### THE REQUEST
Restate, word for word, all of the material shown below.
────────────────
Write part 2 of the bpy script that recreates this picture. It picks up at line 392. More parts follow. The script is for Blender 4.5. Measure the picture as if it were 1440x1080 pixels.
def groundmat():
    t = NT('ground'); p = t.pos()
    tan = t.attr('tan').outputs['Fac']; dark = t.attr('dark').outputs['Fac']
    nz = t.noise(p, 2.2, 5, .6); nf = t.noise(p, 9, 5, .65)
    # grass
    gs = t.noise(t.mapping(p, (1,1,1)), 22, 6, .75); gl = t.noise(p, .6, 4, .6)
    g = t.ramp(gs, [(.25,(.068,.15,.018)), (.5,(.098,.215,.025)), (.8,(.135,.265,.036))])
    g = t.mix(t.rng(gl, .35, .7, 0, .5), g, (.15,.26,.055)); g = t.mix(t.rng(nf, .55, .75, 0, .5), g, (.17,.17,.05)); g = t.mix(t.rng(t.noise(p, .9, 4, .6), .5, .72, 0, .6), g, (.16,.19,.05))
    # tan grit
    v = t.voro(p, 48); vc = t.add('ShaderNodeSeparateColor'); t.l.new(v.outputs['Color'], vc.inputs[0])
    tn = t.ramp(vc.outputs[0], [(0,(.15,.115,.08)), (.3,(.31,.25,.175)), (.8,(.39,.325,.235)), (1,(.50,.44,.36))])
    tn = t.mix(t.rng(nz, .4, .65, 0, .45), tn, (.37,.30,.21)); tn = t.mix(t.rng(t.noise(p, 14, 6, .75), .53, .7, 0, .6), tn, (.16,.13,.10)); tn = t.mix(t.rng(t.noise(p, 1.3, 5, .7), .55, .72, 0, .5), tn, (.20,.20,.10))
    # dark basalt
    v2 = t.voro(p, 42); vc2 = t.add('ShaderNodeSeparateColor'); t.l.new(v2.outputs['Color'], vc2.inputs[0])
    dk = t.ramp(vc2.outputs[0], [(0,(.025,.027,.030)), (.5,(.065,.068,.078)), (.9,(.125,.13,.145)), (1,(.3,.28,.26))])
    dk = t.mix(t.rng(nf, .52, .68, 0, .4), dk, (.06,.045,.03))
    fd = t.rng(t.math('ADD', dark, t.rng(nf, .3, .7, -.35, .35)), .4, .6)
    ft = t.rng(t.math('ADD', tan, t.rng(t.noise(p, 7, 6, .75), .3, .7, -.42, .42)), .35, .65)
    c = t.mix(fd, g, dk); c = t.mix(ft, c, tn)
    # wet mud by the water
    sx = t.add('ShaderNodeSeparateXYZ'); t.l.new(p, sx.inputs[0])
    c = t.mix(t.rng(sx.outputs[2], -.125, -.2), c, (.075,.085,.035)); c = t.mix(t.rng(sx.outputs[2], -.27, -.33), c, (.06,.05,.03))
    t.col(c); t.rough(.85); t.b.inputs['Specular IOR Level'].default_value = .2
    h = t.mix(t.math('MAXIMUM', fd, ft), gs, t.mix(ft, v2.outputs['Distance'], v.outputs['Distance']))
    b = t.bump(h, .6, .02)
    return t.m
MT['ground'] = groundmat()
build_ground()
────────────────
### EXERCISE ANSWER
Write part 2 of the bpy script that recreates this picture. It picks up at line 392. More parts follow. The script is for Blender 4.5. Measure the picture as if it were 1440x1080 pixels.
def groundmat():
    t = NT('ground'); p = t.pos()
    tan = t.attr('tan').outputs['Fac']; dark = t.attr('dark').outputs['Fac']
    nz = t.noise(p, 2.2, 5, .6); nf = t.noise(p, 9, 5, .65)
    # grass
    gs = t.noise(t.mapping(p, (1,1,1)), 22, 6, .75); gl = t.noise(p, .6, 4, .6)
    g = t.ramp(gs, [(.25,(.068,.15,.018)), (.5,(.098,.215,.025)), (.8,(.135,.265,.036))])
    g = t.mix(t.rng(gl, .35, .7, 0, .5), g, (.15,.26,.055)); g = t.mix(t.rng(nf, .55, .75, 0, .5), g, (.17,.17,.05)); g = t.mix(t.rng(t.noise(p, .9, 4, .6), .5, .72, 0, .6), g, (.16,.19,.05))
    # tan grit
    v = t.voro(p, 48); vc = t.add('ShaderNodeSeparateColor'); t.l.new(v.outputs['Color'], vc.inputs[0])
    tn = t.ramp(vc.outputs[0], [(0,(.15,.115,.08)), (.3,(.31,.25,.175)), (.8,(.39,.325,.235)), (1,(.50,.44,.36))])
    tn = t.mix(t.rng(nz, .4, .65, 0, .45), tn, (.37,.30,.21)); tn = t.mix(t.rng(t.noise(p, 14, 6, .75), .53, .7, 0, .6), tn, (.16,.13,.10)); tn = t.mix(t.rng(t.noise(p, 1.3, 5, .7), .55, .72, 0, .5), tn, (.20,.20,.10))
    # dark basalt
    v2 = t.voro(p, 42); vc2 = t.add('ShaderNodeSeparateColor'); t.l.new(v2.outputs['Color'], vc2.inputs[0])
    dk = t.ramp(vc2.outputs[0], [(0,(.025,.027,.030)), (.5,(.065,.068,.078)), (.9,(.125,.13,.145)), (1,(.3,.28,.26))])
    dk = t.mix(t.rng(nf, .52, .68, 0, .4), dk, (.06,.045,.03))
    fd = t.rng(t.math('ADD', dark, t.rng(nf, .3, .7, -.35, .35)), .4, .6)
    ft = t.rng(t.math('ADD', tan, t.rng(t.noise(p, 7, 6, .75), .3, .7, -.42, .42)), .35, .65)
    c = t.mix(fd, g, dk); c = t.mix(ft, c, tn)
    # wet mud by the water
    sx = t.add('ShaderNodeSeparateXYZ'); t.l.new(p, sx.inputs[0])
    c = t.mix(t.rng(sx.outputs[2], -.125, -.2), c, (.075,.085,.035)); c = t.mix(t.rng(sx.outputs[2], -.27, -.33), c, (.06,.05,.03))
    t.col(c); t.rough(.85); t.b.inputs['Specular IOR Level'].default_value = .2
    h = t.mix(t.math('MAXIMUM', fd, ft), gs, t.mix(ft, v2.outputs['Distance'], v.outputs['Distance']))
    b = t.bump(h, .6, .02)
    return t.m
MT['ground'] = groundmat()
build_ground()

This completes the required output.